_Challenge_
Starting at the first line of the listing below, repeat each line up to and including the one containing "rnd = random.Random(7)". Leave out pictures.

_Supplied information_
======
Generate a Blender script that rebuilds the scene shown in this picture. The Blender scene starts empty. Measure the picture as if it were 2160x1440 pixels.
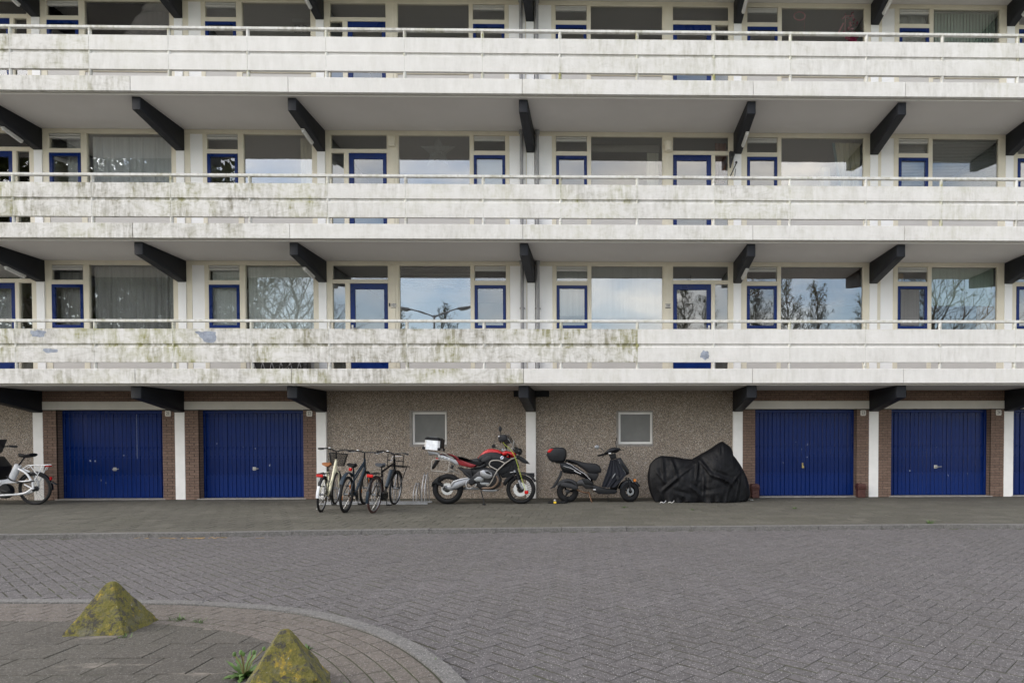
import bpy, bmesh, math, random
from math import sin, cos, pi, radians, sqrt, atan2
from mathutils import Vector, Matrix, Euler
from mathutils import noise as mnoise

scene = bpy.context.scene
COL = scene.collection
rnd = random.Random(7)

# ---------------------------------------------------------------- camera
CX, CD, CH = 1.5814, 15.747, 1.3652
YAW, PITCH, ROLL = 0.019456, -0.020808, -0.0021425
cam_d = bpy.data.cameras.new('camera'); cam = bpy.data.objects.new('camera', cam_d); COL.objects.link(cam)
cam_d.sensor_fit = 'HORIZONTAL'; cam_d.sensor_width = 36; cam_d.lens = 24.0
cam_d.shift_x = (1080 - 1294.837) / 2160; cam_d.shift_y = (955.26 - 720) / 2160
cam_d.clip_start = 0.05; cam_d.clip_end = 2000
f0 = Vector((sin(YAW), cos(YAW), 0)); r0 = Vector((cos(YAW), -sin(YAW), 0)); u0 = Vector((0, 0, 1))
fw = f0 * cos(PITCH) + u0 * sin(PITCH); up = u0 * cos(PITCH) - f0 * sin(PITCH)
rt = r0 * cos(ROLL) + up * sin(ROLL); up = up * cos(ROLL) - r0 * sin(ROLL)
mw = Matrix((rt, up, -fw)).transposed().to_4x4(); mw.translation = Vector((CX, -CD, CH))
cam.matrix_world = mw
scene.camera = cam

# ---------------------------------------------------------------- sky and sun (bright overcast with thin blue gaps)
SUN_EL, SUN_AZ = radians(32), radians(244)
world = bpy.data.worlds.new('World'); scene.world = world; world.use_nodes = True
nt = world.node_tree; nt.nodes.clear()
out = nt.nodes.new('ShaderNodeOutputWorld'); bg = nt.nodes.new('ShaderNodeBackground')
sky = nt.nodes.new('ShaderNodeTexSky'); sky.sky_type = 'NISHITA'; sky.sun_disc = False
sky.sun_elevation = SUN_EL; sky.sun_rotation = SUN_AZ; sky.air_density = 1.0; sky.dust_density = 1.0; sky.ozone_density = 1.0
tc = nt.nodes.new('ShaderNodeTexCoord'); mp = nt.nodes.new('ShaderNodeMapping'); mp.inputs['Scale'].default_value = (2.2, 2.2, 5.0)
nz = nt.nodes.new('ShaderNodeTexNoise'); nz.inputs['Scale'].default_value = 1.6; nz.inputs['Detail'].default_value = 7; nz.inputs['Roughness'].default_value = .55
cr = nt.nodes.new('ShaderNodeValToRGB'); cr.color_ramp.elements[0].position = .40; cr.color_ramp.elements[1].position = .68
cr.color_ramp.elements[0].color = (.06, .06, .06, 1); cr.color_ramp.elements[1].color = (.9, .9, .9, 1)
mx = nt.nodes.new('ShaderNodeMix'); mx.data_type = 'RGBA'
mx.inputs['B'].default_value = (9.9, 9.25, 8.4, 1)
L = nt.links.new
L(tc.outputs['Generated'], mp.inputs['Vector']); L(mp.outputs['Vector'], nz.inputs['Vector']); L(nz.outputs['Fac'], cr.inputs['Fac'])
L(cr.outputs['Color'], mx.inputs['Factor']); L(sky.outputs['Color'], mx.inputs['A']); L(mx.outputs['Result'], bg.inputs['Color'])
bg.inputs['Strength'].default_value = 0.15
L(bg.outputs['Background'], out.inputs['Surface'])
sun_d = bpy.data.lights.new('sun', 'SUN'); sun_d.energy = 1.65; sun_d.angle = radians(60); sun_d.color = (1, .96, .90)
sun = bpy.data.objects.new('sun', sun_d); COL.objects.link(sun)
# sky rotation is measured from +Y, clockwise seen from above
sdir = Vector((sin(SUN_AZ) * cos(SUN_EL), cos(SUN_AZ) * cos(SUN_EL), sin(SUN_EL)))
sun.rotation_euler = sdir.to_track_quat('Z', 'Y').to_euler(); sun.location = sdir * 60
scene.view_settings.view_transform = 'Standard'; scene.view_settings.look = 'None'
scene.view_settings.gamma = 1.0; scene.view_settings.use_curve_mapping = False
scene.view_settings.exposure = 0.84
scene.cycles.max_bounces = 10; scene.cycles.transparent_max_bounces = 12

# ---------------------------------------------------------------- materials
class NT:
    def __init__(s, name):
        s.m = bpy.data.materials.new(name); s.m.use_nodes = True; s.t = s.m.node_tree
        s.b = s.t.nodes['Principled BSDF']; s.o = s.t.nodes['Material Output']
    def n(s, typ, **kw):
        x = s.t.nodes.new('ShaderNode' + typ)
        for k, v in kw.items():
            if k in x.inputs: x.inputs[k].default_value = v
            else: setattr(x, k, v)
        return x
    def l(s, a, b): s.t.links.new(a, b)
    def coord(s, kind='Object', scale=(1, 1, 1)):
        if kind == 'World': src = s.n('NewGeometry').outputs['Position']
        else: src = s.n('TexCoord').outputs[kind]
        mpn = s.n('Mapping'); mpn.inputs['Scale'].default_value = scale; s.l(src, mpn.inputs['Vector'])
        return mpn.outputs['Vector']
    def noise(s, vec, scale, detail=4, rough=.55):
        x = s.n('TexNoise', Scale=scale, Detail=detail, Roughness=rough); s.l(vec, x.inputs['Vector']); return x.outputs['Fac']
    def ramp(s, fac, stops):
        x = s.n('ValToRGB'); e = x.color_ramp.elements
        while len(e) < len(stops): e.new(.5)
        for el, (p, c) in zip(e, stops):
            el.position = p; el.color = (c, c, c, 1) if isinstance(c, (int, float)) else (*c, 1)
        s.l(fac, x.inputs['Fac']); return x.outputs['Color']
    def mix(s, fac, a, b, blend='MIX'):
        x = s.n('Mix', data_type='RGBA', blend_type=blend)
        for v, key in ((fac, 'Factor'), (a, 'A'), (b, 'B')):
            if hasattr(v, 'is_linked'): s.l(v, x.inputs[key])
            elif key == 'Factor': x.inputs[key].default_value = v
            else: x.inputs[key].default_value = (*v, 1) if len(v) == 3 else v
        return x.outputs['Result']
    def math(s, op, a, b=None, clamp=False):
        x = s.n('Math', operation=op); x.use_clamp = clamp
        for i, v in enumerate((a, b)):
            if v is None: continue
            if hasattr(v, 'is_linked'): s.l(v, x.inputs[i])
            else: x.inputs[i].default_value = v
        return x.outputs[0]
    def bump(s, h, strength=.3, dist=.01):
        x = s.n('Bump', Strength=strength, Distance=dist); s.l(h, x.inputs['Height']); s.l(x.outputs['Normal'], s.b.inputs['Normal'])
    def color(s, c): s.l(c, s.b.inputs['Base Color'])
    def rough(s, v):
        if hasattr(v, 'is_linked'): s.l(v, s.b.inputs['Roughness'])
        else: s.b.inputs['Roughness'].default_value = v

def plain(name, col, rough=.5, metal=0.0, var=.12, scale=8, bump=0.0, bscale=60, spec=.5, coat=0.0):
    k = NT(name); v = k.coord('Object')
    f = k.noise(v, scale, 5)
    lo = tuple(c * (1 - var) for c in col); hi = tuple(min(1, c * (1 + var)) for c in col)
    k.color(k.ramp(f, [(.3, lo), (.7, hi)]))
    k.rough(k.ramp(f, [(.3, max(0, rough - .06)), (.7, min(1, rough + .06))]))
    k.b.inputs['Metallic'].default_value = metal; k.b.inputs['Specular IOR Level'].default_value = spec
    k.b.inputs['Coat Weight'].default_value = coat
    if bump: k.bump(k.noise(v, bscale, 3), bump, .004)
    return k.m

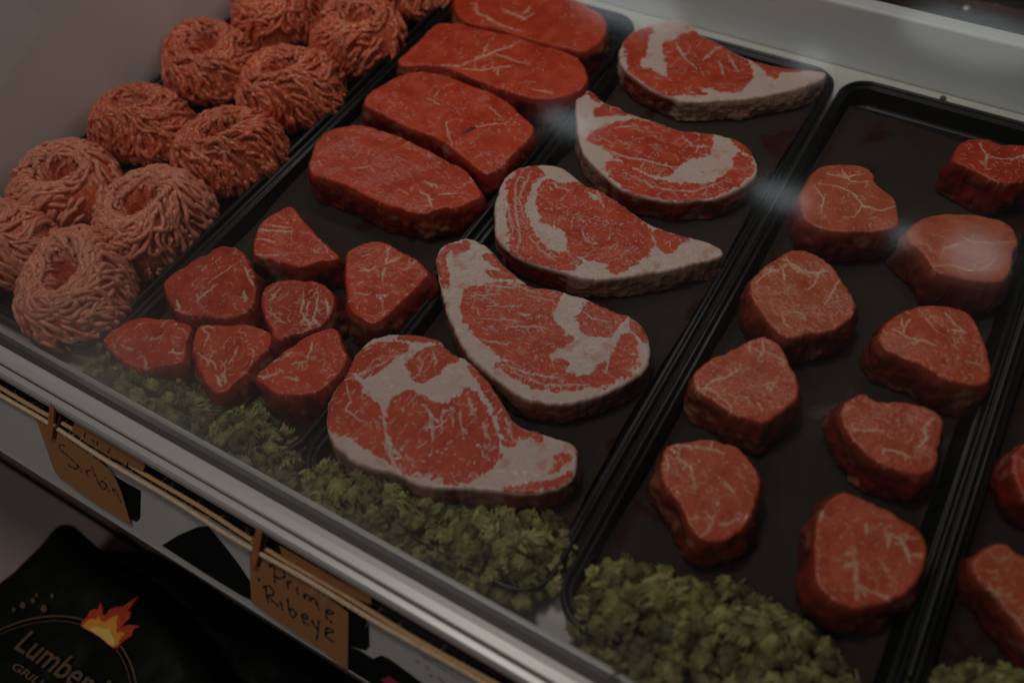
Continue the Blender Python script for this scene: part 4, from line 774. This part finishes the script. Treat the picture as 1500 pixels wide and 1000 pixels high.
# card things on the price rail
def card(name, px, h, mat, label=None, cat=None, group=None, parent=None, t=.0006):
    b_ = MB(); b_.slab([onpl(x, y, h) for x, y in px], PN, t); o_ = b_.obj(name, mat, parent)
    if label: tag(o_, label, cat, group)
    return o_
def strokes(lines, h, w, parent):
    b_ = MB()
    for L_ in lines:
        P = np.array([onpl(x, y, h) for x, y in L_]); t = np.r_[0, np.cumsum(np.linalg.norm(np.diff(P, axis=0), axis=1))]
        q = np.linspace(0, t[-1], max(4, int(t[-1] / .001))); P = np.stack([np.interp(q, t, P[:, i]) for i in range(3)], 1)
        P[1:-1] = (P[:-2] + P[1:-1] * 2 + P[2:]) / 4
        wv = w * (1 + .25 * np.sin(q * 900)); b_.tube(P - PN * w * .55, wv, 6)
    return b_.obj('lettering', MAT['ink'], parent, True)
def S5(p): return cr(40, 580, 5, p)
def P6(p): return cr(340, 760, 4.168, p)
holder = dict(group='black tag holders on the price rail')
card('tag_holder', [(158, 690), (182, 705), (206, 718), (205, 758), (200, 763), (188, 757), (170, 725)], .0006, MAT['black'], 'black plastic holder showing right of the Sirloin tag', 'holder', **holder)
card('tag_holder', [(505, 880), (540, 910), (541, 945), (536, 951), (512, 946), (500, 935)], .0006, MAT['black'], 'black plastic holder showing right of the Prime Ribeye tag', 'holder', **holder)
tg = card('price_tag', S5([(70, 170), (110, 185), (200, 240), (300, 310), (420, 390), (540, 480), (610, 545), (655, 620), (690, 700), (762, 940), (700, 905), (560, 820), (400, 710), (240, 590), (205, 550), (180, 490)]), .0030, MAT['kraft'], 'kraft card tag with handwritten Sirloin hanging from the twine', 'tag', 'kraft tags with handwriting')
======
_Task solution_
Generate a Blender script that rebuilds the scene shown in this picture. The Blender scene starts empty. Measure the picture as if it were 2160x1440 pixels.
import bpy, bmesh, math, random
from math import sin, cos, pi, radians, sqrt, atan2
from mathutils import Vector, Matrix, Euler
from mathutils import noise as mnoise

scene = bpy.context.scene
COL = scene.collection
rnd = random.Random(7)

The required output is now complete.